The CAA also found that the staff working on the service of brake assemblies also did not have the required approvals and the authorities have provided approval in back dates to the CAA investigators.

Manchester was the scene of one of the worst UK aviation disasters when a British Airtours plane caught fire in windy conditions on take-off in August 1985 and more than 50 people died.

Due to the fire just below the fuel tanks, the same accident could have been repeated but it was nature that saved the life of the passengers and crew. After the rescue operations, the investigators in Pakistan and the UK have started their investigations to find the real cause. The repetition of same type of accidents in the new 777 planes stunned the Boeing company and provided a golden opportunity to its arch rival Airbus for a media trial that alleged that Boeing aircraft are not safer for passengers.

The Accidents Investigation Branch (AIB) of the UK, after inquiries into the accident on June 8, mentioned the main cause for the accidents was the use of low category grease that was not advised for the 777 planes.

The PIA was using NYCO 22 type grease. But the Aircraft Maintenance Manual (AMM) specifies the use of general purpose wide temperature grease with the specification MIL-PRF-81322 for the wheel assembly. It specifically mentions three types: Mobil 28, Aeroshell 22 and Mobil Aviation Grease SHC 100.

On the recommendations of the AIB, PIA assured the usage of specified grease but an accident again took place.
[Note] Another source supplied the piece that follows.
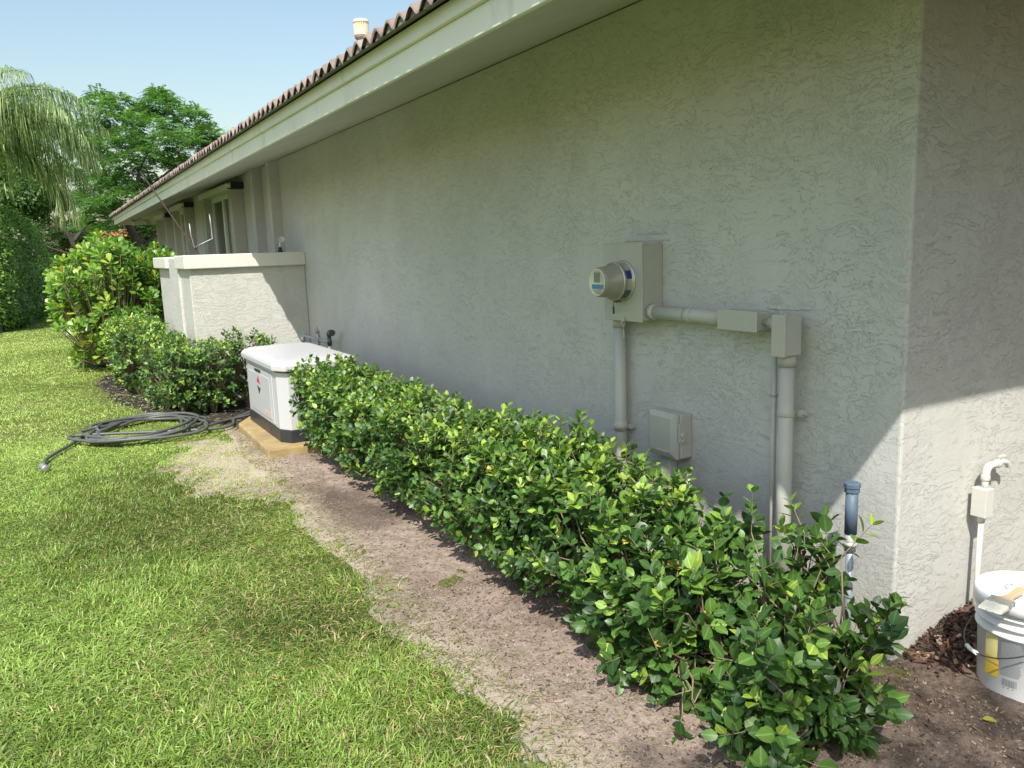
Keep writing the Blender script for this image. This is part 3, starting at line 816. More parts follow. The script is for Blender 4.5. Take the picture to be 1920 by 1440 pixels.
b = MB(); b.lathe((gx, 6.20, .635), (0, 0, 1), [(.024, 0), (.024, .05), (.020, .06), (.020, .10), (.026, .11)], 14)
b.tube(smooth_path([(gx, 6.20, .735), (gx, 6.195, .762), (gx, 6.16, .772), (gx, 6.12, .770)], 5), .026, 14); b.lathe((gx, 6.125, .770), (0, -1, 0), [(.032, 0), (.032, .03)], 14)
b.build('elbow', M['wire'], gp)

# ================================================================== HOSE
hz = .03
def on(px, py, z=hz):
    q = at_z(px, py, z); return (q[0], q[1], z)
hs = thing('garden_hose', tuple(at_z(260, 815, 0)), 'coiled dark rubber hose lying on the lawn edge with loose nozzle end', 'hose')
ctr = np.array(at_z(275, 812, 0))
path = [on(82, 872), on(86, 862), on(100, 852), on(130, 835), on(160, 818)]
loops = [  # (a, b, dx, dy, turn, z)
    (.50, .80, 0, 0, 0, .030), (.46, .74, .03, .05, .2, .045), (.53, .70, -.02, .02, -.1, .060), (.43, .78, .06, -.05, .25, .040), (.50, .62, .04, .03, .1, .065), (.40, .84, .08, .06, -.05, .05)]
pts = [np.array(p) for p in path]
ax_long = norm(np.array(at_z(410, 803, 0))-np.array(at_z(150, 812, 0))); ax_sh = np.array([-ax_long[1], ax_long[0], 0])
La = np.linalg.norm(np.array(at_z(408, 805, 0))-np.array(at_z(150, 812, 0)))/2
Lb = np.linalg.norm(np.array(at_z(262, 790, 0))-np.array(at_z(255, 840, 0)))/2
for k, (a, bb, dx, dy, tw, zz) in enumerate(loops):
    for j in range(14):
        ph = math.pi+2*math.pi*j/14+tw
        f = .86+.14*math.sin(3*ph+k*1.3)
        ra = La*(.72+.06*k)*f*(.9+.1*math.cos(ph)) if k != 2 else La*.70*f
        q = ctr+ax_long*(ra*math.cos(ph)+dx*.6-.06)-ax_sh*(Lb*(.78+.1*((k*37) % 3)/2)*math.sin(ph)+dy*.5)
        q[2] = zz+.02*math.sin(ph*2+k)**2; pts.append(q)
pts += [np.array(on(408, 803, .04)), np.array(on(440, 784, .03)), np.array(on(470, 772, .03)), np.array([-.70, 6.66, .03]), np.array([-.3, 6.75, .03])]
b = MB(); b.tube(smooth_path(pts, 5), .0135, 10); b.build('hose', M['hose'], hs)
b = MB(); b.tube(smooth_path([np.array(on(372, 803, .06)), np.array(on(400, 795, .05)), np.array(on(425, 788, .03)), np.array(on(470, 777, .03)), np.array([-.72, 6.50, .03])], 6), .0130, 10); b.build('hose', M['hose'], hs)
p0, p1 = np.array(on(80, 874, .035)), np.array(on(92, 884, .03))
b = MB(); d = norm(p1-p0); b.lathe(tuple(p0-d*.02), tuple(d), [(.022, 0), (.026, .01), (.026, .04), (.018, .05), (.018, .08), (.028, .085), (.028, .115), (.02, .12), (.001, .12)], 14)
b.build('nozzle', M['dullsteel'], hs)

# rusty pole with a bent steel bracket behind the garden wall
Yp = 8.35
def Pq(px, py, y=Yp): return tuple(at_y(px, py, y))
rp = thing('pole', Pq(400, 478), 'thin rusty pole with bent steel bracket leaning behind the garden wall', 'pole')
b = MB(); q0 = np.array(at_y(263, 322, 9.1)); q1 = np.array(at_y(364, 464, Yp)); q2 = np.array(at_y(400, 500, 8.1)); q2b = q1+(q1-q0)*.75
b.tube([tuple(q0), tuple(q0*.5+q1*.5), tuple(q1), tuple(q2b)], [.008, .009, .010, .011], 8); b.build('shaft', M['rust'], rp)
b = MB(); b.tube([Pq(355, 419, 8.3), Pq(358, 440, 8.3), Pq(364.5, 464, 8.3), Pq(380, 456.5, 8.3), Pq(398.5, 447.5, 8.3), Pq(396, 425, 8.3), Pq(392.5, 400, 8.3)], .0075, 8); b.build('bracket', M['dullsteel'], rp)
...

Now, the CAA investigators have found another loophole in the service of the brake assemblies.

Contrary to the AMM, the PIA engineering staff is dipping the brake assemblies in the solvent during the service. This solvent is inflammable. There is insulation between the two assemblies that soak the solvent and it catches fire when heated during applying brakes at high speed.
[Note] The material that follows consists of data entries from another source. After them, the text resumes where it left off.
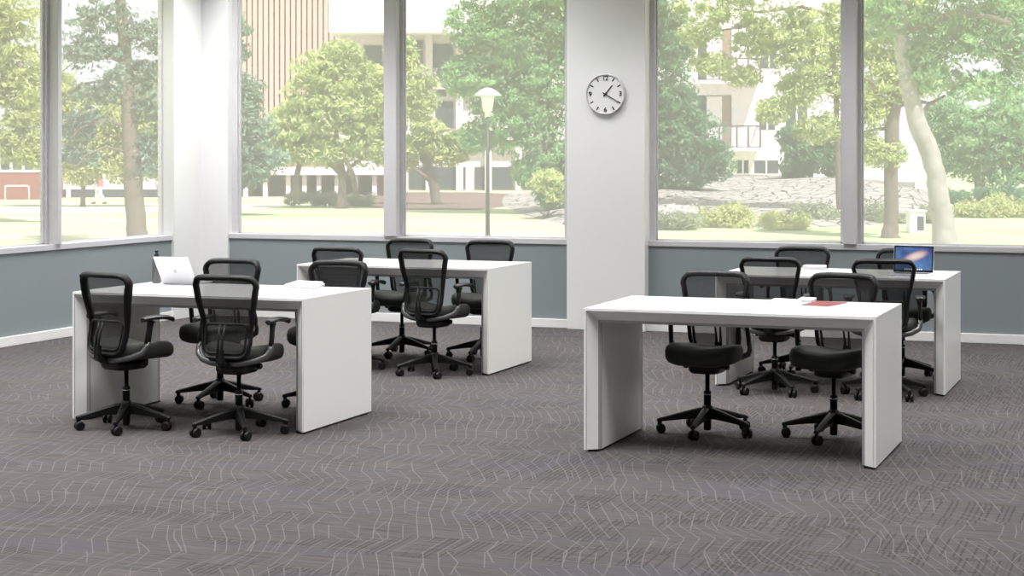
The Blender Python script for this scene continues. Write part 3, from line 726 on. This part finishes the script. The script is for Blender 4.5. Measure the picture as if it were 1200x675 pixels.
tree('young_tree','pale sparse tree in the gap behind the conifer trunk, in the left window','tree',TG, 86,
     [(97,243,3),(98,210,2.5),(100,150,2)], [(110,170,40,34),(150,200,34,18),(95,205,26,14),(185,195,20,16),(70,160,40,50),(170,120,40,50),(130,140,50,40),(60,110,40,50),(120,190,50,16)], M['leaf_olive'], n_leaf=14000, leaf=.13, seed=6, sub=12)
# middle window
tree('maple_tree','rounded sunlit yellow-green maple left of the middle mullion, in front of the pale building','tree',TG, 84,
     [(400,240,6),(402,215,5),(398,185,4),(392,150,3)], [(385,120,62,42),(350,150,46,34),(420,100,44,36),(425,165,50,34),(375,85,40,28),(335,175,26,20),(400,60,28,14),(445,130,36,40),(375,180,36,18)], M['leaf_yellow'], n_leaf=17000, leaf=.13, seed=7, sub=13,
     branches=[[(400,215,4),(412,195,3),(432,180,2)],[(400,205,4),(386,190,3),(362,172,2)],[(350,232,5),(346,212,4.5),(352,185,4),(366,160,3)],[(418,232,4.5),(414,205,4),(404,180,3)]])
tree('leaning_tree','thin-crowned tree with leaning trunk just right of the middle mullion','tree',TG, 90,
     [(512,238,6),(508,215,6),(500,190,5),(488,165,3)], [(490,110,30,36),(500,160,30,26),(478,180,20,22),(520,180,26,18),(470,70,24,30),(540,170,20,20)], M['leaf_yellow'], n_leaf=7000, leaf=.14, seed=8, sub=10,
     branches=[[(508,215,4),(496,205,3),(484,196,2)]])
tree('broadleaf_tree','large full green tree behind and right of the lamp post','tree',TG, 76,
     [(645,262,8),(645,210,7),(640,150,6),(630,80,4)], [(600,50,66,44),(570,90,54,40),(640,100,56,60),(610,150,56,36),(655,190,40,40),(560,30,44,34),(628,200,34,24),(648,225,26,22),(590,125,44,30),(540,90,26,26),(620,-30,80,60),(660,20,60,50),(560,160,26,20)], M['leaf_green'], n_leaf=26000, leaf=.125, seed=9, sub=12,
     branches=[[(645,170,4),(660,128,2.5),(620,120,2)],[(640,140,4),(600,100,2.5),(570,70,1.5)]])
# right window
tree('round_tree','dense dark green rounded tree overlapping the balcony of the white flats','tree',TG, 84,
     [(815,240,5),(815,215,5),(812,180,4)], [(810,170,50,44),(790,120,34,40),(835,190,30,26),(785,60,34,40),(800,205,40,20),(765,170,40,60),(775,20,34,30)], M['leaf_dark'], n_leaf=18000, leaf=.12, seed=10, sub=14)
tree('overhanging_tree','light green tree spreading over the top of the wide right window','tree',TG, 70,
     [(985,262,4),(982,200,3.5),(980,120,3),(975,40,3)], [(850,10,70,26),(920,30,60,30),(960,90,44,36),(980,40,44,40),(935,110,32,26),(890,50,40,20),(960,150,36,20),(820,40,30,16),(1000,110,30,30),(900,-40,110,40),(835,75,30,16),(870,90,26,14),(905,130,24,18),(925,60,50,30)], M['leaf_yellow'], n_leaf=15000, leaf=.115, seed=11, sub=9,
     branches=[[(980,60,3),(930,40,2.5),(880,30,1.8),(830,38,1)],[(980,20,3),(940,8,2.5),(890,14,1.5),(860,10,1)],[(981,110,2.5),(950,100,1.5),(925,112,1)]])
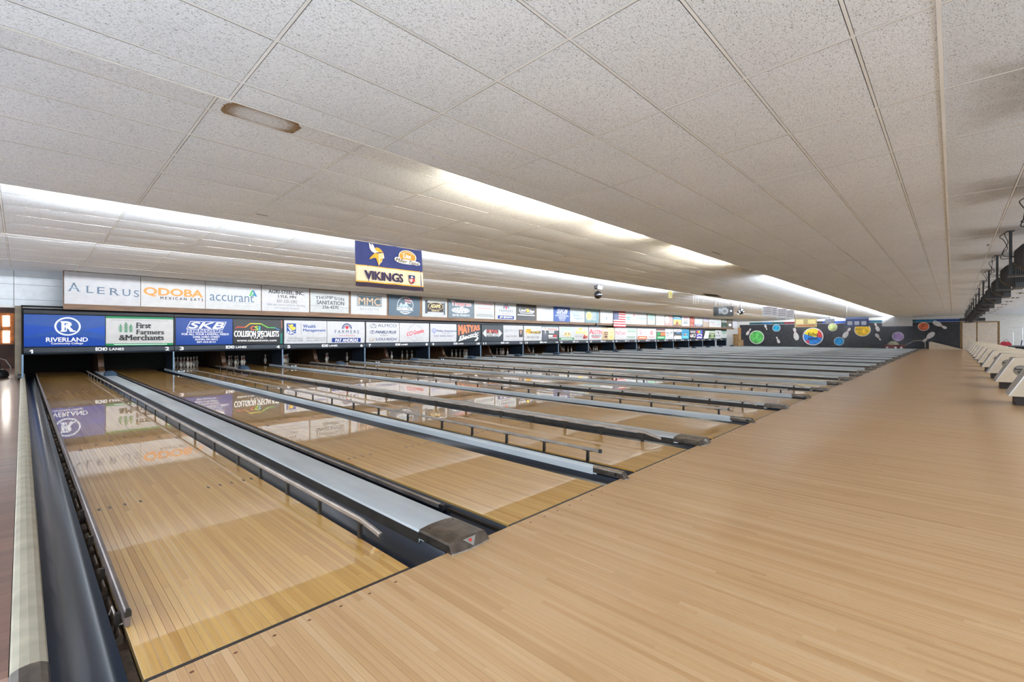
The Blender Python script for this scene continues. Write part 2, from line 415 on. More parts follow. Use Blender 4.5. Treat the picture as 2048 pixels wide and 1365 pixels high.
struct('floor_concourse', MB().box(-5, XW, -9.0, -4.7, -.06, -.005), m_conc)
struct('floor_side', MB().box(-5, -.318, .42, 23.0, -.06, -.03), m_side)
struct('floor_far_side', MB().box(32 // 2 * P - .27, XW, 0, 16.3, -.05, -.01), M('far_floor_grey', (150, 146, 140), .4))
struct('wall_pit', MB().box(-.3, 53.6, 19.75, 19.8, -.3, 2.2), m_black)
soff = struct('wall_soffit', MB().box(.50, 54.6, YS, YS + .05, 1.90, 2.985), m_soffit)
struct('wall_over_pits', MB().box(.5, 54.6, YS + .05, 16.32, 1.9, 1.93), m_black)
# left side: panelled wall over the passage, post, back room with a bright window
wl = struct('wall_left', MB().box(-5, .62, 16.74, 16.8, 1.95, 3.05), m_soffit)
mp = M('panel_bluish_white', (186, 192, 198), .5, var=.05)
for za, zb in ((1.97, 2.165), (2.172, 2.58), (2.587, 2.80), (2.807, 3.03)):
    for xa, xb in ((-4.9, -.44), (-.43, .6)):
        MB().box(xa, xb, 16.70, 16.74, za, zb).build('panel', mp, wl)
struct('trim_1', MB().box(-.415, -.265, 16.42, 16.62, -.03, 1.98), M('post_taupe', (108, 98, 84), .7, var=.12))
struct('trim_2', MB().box(-5, .6, 16.5, 16.7, 1.93, 1.99), M('lintel_white', (190, 190, 188), .7))
wb = struct('wall_back', MB().box(-5, -.28, 23.0, 23.1, -.05, 3.1), M('back_room_brown', (58, 34, 24), .7, var=.4, scale=2))
struct('wall_passage', MB().box(-.29, -.27, 16.9, 23.0, -.05, 3.1), M('passage_dark', (26, 18, 14), .8, var=.4, scale=2))
m_day = M('window_daylight', (255, 250, 238), emis=11.0, var=.01)
win = struct('window_1', MB().box(-.83, -.47, 22.5, 22.56, .86, 1.98), M('window_wood', (150, 84, 36), .5, var=.3))
MB().box(-.75, -.585, 22.47, 22.5, 1.50, 1.88).build('pane', m_day, win); MB().box(-.75, -.585, 22.47, 22.5, .92, 1.34).build('pane', m_day, win)
# far wall with its painted board
wr = struct('wall_right', MB().box(XW, XW + .1, -9.0, 20.5, -.1, 3.2), m_wall)
mural = MB().box(XW - .05, XW, -2.42, 15.94, 0, 2.42).build('mural_board', M('mural_black', (42, 42, 47), .6, var=.25, scale=3), wr)
strip_cols = [(150, 40, 60), (30, 110, 150), (26, 90, 110), (24, 60, 130), (40, 40, 44), (110, 34, 50), (30, 96, 140), (22, 80, 90), (34, 34, 38), (24, 50, 110)]
yy = -2.4
k = 0
while yy < 14.9:
    l = random.uniform(.9, 1.8); c = random.choice(strip_cols)
    MB().box(XW - .03, XW, yy, min(yy + l, 14.9), 2.45, 2.68).build('colour_band', M('band_%d_%d_%d' % c, c, .6, var=.3), wr); yy += l; k += 1

# ------------------------------------------------------------------ lanes
def ordinal(n): return str(n + 1)
WORDS = ['one','two','three','four','five','six','seven','eight','nine','ten','eleven','twelve','thirteen','fourteen','fifteen','sixteen','seventeen','eighteen','nineteen','twenty']
def num(n):
    if n <= 20: return WORDS[n - 1]
    return {2: 'twenty', 3: 'thirty'}[n // 10] + ('' if n % 10 == 0 else '-' + WORDS[n % 10 - 1])
lb = MB(); lb.prism([(.0002, -.03), (BW - .0002, -.03), (BW - .0002, -.0006), (BW - .0008, 0), (.0008, 0), (.0002, -.0006)], .008, 17.95, 'Y')
board1 = lb.mesh('board', m_lane); board2 = lb.mesh('board', m_lane2)
bed = MB().box(0, LW, .008, 17.95, -.05, 0).mesh('lane_bed', m_lane)
sub = MB().box(0, LW, .008, 19.2, -.28, -.031).mesh('lane_side', M('lane_side_brown', (70, 44, 26), .7, var=.3))
deck = MB().box(.0, LW, 17.952, 19.2, -.05, .0).mesh('pin_deck', M('pin_deck_wood', (150, 100, 52), .25, coat=.6, var=.2, stretch=(8, .5, 1)))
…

The common factor in all the six accidents was that all of these flights were the first flights after the servicing of the brakes at the engineering shop of PIA in Karachi, a senior official of the CAA pointed out. It seems strange that the PIA engineering staff is not using the AMM, he said and added that the carelessness of the PIA management places a question mark on the safety of passengers.

The PIA spokesperson, Samina Pervez, when asked for comments on the CAA reports, accepted that it was human error on the part of PIA staff. “They did not dry the solvent in a proper way,” she said and added that it was the basic cause of the accidents that had now been removed.

Replying to a question regarding punitive action against responsible persons, she said that we had removed the responsible technician from his place. She denied that there was a chance of fire in the fuel tanks aqnd that the passengers’ lives were at risk.